I competed in track in high school and college, and track is a sport in which records are kept meticulously. The sport's governing body, the International Amateur Athletics Federation (IAAF), recognizes a world record in every one of its sanctioned events, and has very specific criteria a result must meet for world-record recognition (for example, a 100-meter time cannot be recognized if the athlete had a tailwind above an allowable limit). And so track events and the stopwatch are very closely linked in the public consciousness: everybody understands the meaning of the phrase "four-minute mile," for instance.
For me, at least, this made track a very easy sport to understand, and gave me some obvious concepts to think about in training. If I wanted to be competitive with guys who were running faster than 4:40 in the mile, I knew I had to average better than 70 seconds per quarter.
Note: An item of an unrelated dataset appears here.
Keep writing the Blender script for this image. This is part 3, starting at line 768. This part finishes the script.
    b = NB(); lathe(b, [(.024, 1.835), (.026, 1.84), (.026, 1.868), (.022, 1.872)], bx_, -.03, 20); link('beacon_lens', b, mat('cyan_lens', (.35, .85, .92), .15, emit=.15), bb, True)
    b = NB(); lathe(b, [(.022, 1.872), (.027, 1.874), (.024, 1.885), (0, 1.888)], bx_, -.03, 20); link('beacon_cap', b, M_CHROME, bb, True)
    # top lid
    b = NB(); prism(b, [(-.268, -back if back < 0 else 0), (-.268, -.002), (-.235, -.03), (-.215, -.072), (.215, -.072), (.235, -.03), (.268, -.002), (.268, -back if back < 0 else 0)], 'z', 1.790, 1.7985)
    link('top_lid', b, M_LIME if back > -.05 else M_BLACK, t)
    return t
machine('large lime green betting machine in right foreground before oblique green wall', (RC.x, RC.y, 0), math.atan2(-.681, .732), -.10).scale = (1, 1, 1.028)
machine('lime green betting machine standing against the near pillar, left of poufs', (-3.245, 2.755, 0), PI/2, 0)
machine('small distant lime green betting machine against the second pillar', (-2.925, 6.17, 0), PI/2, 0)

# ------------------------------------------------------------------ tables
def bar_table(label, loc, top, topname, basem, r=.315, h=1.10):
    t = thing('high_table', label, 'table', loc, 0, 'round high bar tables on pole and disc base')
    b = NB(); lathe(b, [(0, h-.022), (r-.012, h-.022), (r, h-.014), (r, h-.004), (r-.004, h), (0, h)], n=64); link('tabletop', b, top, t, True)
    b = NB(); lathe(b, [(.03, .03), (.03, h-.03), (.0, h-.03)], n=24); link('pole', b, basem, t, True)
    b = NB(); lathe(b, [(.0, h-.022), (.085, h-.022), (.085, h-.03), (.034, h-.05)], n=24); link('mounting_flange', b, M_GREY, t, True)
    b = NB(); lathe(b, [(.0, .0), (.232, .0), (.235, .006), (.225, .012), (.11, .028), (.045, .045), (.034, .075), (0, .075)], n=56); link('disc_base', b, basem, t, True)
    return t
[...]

I took up canoeing at camp around the same time I took up running at school, but I didn't venture into competitive paddlesport until after I finished college. I started with whitewater slalom, a discipline whose space-time parameters were entirely different from those of track and field. No race course was ever used for more than one day of racing. Even if it were, the constant fluctuation in water levels and shifting of riverbeds would make saving times in record books pointless.
In training for slalom, the stopwatch was a very important tool. But it's used for relative measurements rather than absolute ones: your time for a course run relative to your times on previous runs and relative to the times of other paddlers; or, your time doing a gate combination one way versus doing it another way. It took me a long time to get used to training this way, not to mention to get used to all the technical aspects of whitewater paddling that affect one's time at least as much as his degree of exertion.
I remember that when I was in high school, hearing that a rival had won a race was not necessarily enough to pique my interest, but hearing that a rival had, say, broken 4:30 for a mile most definitely was. In slalom, a rival's time was meaningless; I had to consider other information, such as what other reputable racers were in the field, to know whether that rival had done well. The best way to gauge your progress relative to that of your rivals was to do some training and competing with them. Scott Shipley, the great slalom kayaker on the U.S. Team in the 1990s, preferred to do the majority of his training alone, but always incorporated some training time with other world-top-ten-ranked racers several times each year.
Whitewater slalom racing was about as different from distance running as it can get, and I struggled to achieve a modicum of competence. But I think the experience has greatly helped my transition into forward-speed racing, which inhabits a middle ground between slalom and running. In this type of racing, course times mean less than they do on the track (consider the effect of different water levels on the harbor that I explained yesterday, for instance), but there are subsets of the discipline, like flatwater sprint with its 200-, 500-, and 1000-meter events, where the stopwatch is a very reliable indicator of how fast an athlete is.
For some reason, the ICF does not seem to recognize world records in flatwater sprint events. Some venues and weather conditions are faster than others, of course, but the same is true for track meets. Just as water depth and wind direction can influence the speed of a boat on the water, surface firmness and altitude can influence the speed of a runner on a track.
Over the years here on my home water, I've established benchmark times on courses that don't change much over the Mississippi's wide range of water levels. I know that if I can paddle from the Mud Island monorail bridge to the Hernando DeSoto bridge in under two minutes, or from the Hernando DeSoto Bridge to the Auction Avenue bridge in under three minutes, then I'm doing well. I have a couple of shorter courses that help me measure my pure speed as well.
Anyway, like I said, the relationship between the watch and the movement of my boat is something I ponder, and over a number of years I've developed some decent training methods based on my observations.